Elizabeth Conley/Staff photographer
Two years later, Cornyn was booed at the Texas Republican Convention after he negotiated bipartisan gun legislation in the wake of the Uvalde school shooting, paving the way for a primary challenge from Paxton, a longtime Trump ally.
Trump stayed out of the race until the very end.
Cornyn was one of three incumbent GOP senators running for reelection not to receive his endorsement, along with Bill Cassidy and Susan Collins, who also rejected Trump’s election fraud claims.
Still, Cornyn refused to concede that there was any tension with the president.
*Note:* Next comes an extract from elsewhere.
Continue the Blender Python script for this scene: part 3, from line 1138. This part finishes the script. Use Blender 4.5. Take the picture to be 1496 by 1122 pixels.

“I don’t really even consider that I have really got crosswise (with Trump),” he said in an interview on the Texas Take podcast last year. “I made a prediction about President Trump’s electability. And as I’ve acknowledged, he was right and I was wrong.”
At his election night party on Tuesday, there were no supporters waving signs or pump-up music. Instead, Cornyn gathered reporters at a hotel in downtown Austin and addressed them briefly, flanked by his wife Sandy, and their daughters Haley and Danley.
“Politics is hard on families, especially, but I believe, and I know my family believes, that public service is an honorable calling,” he said. “Serving others is a high purpose, and while much about politics is ugly, we choose to serve to the good, the bad, and the ugly.”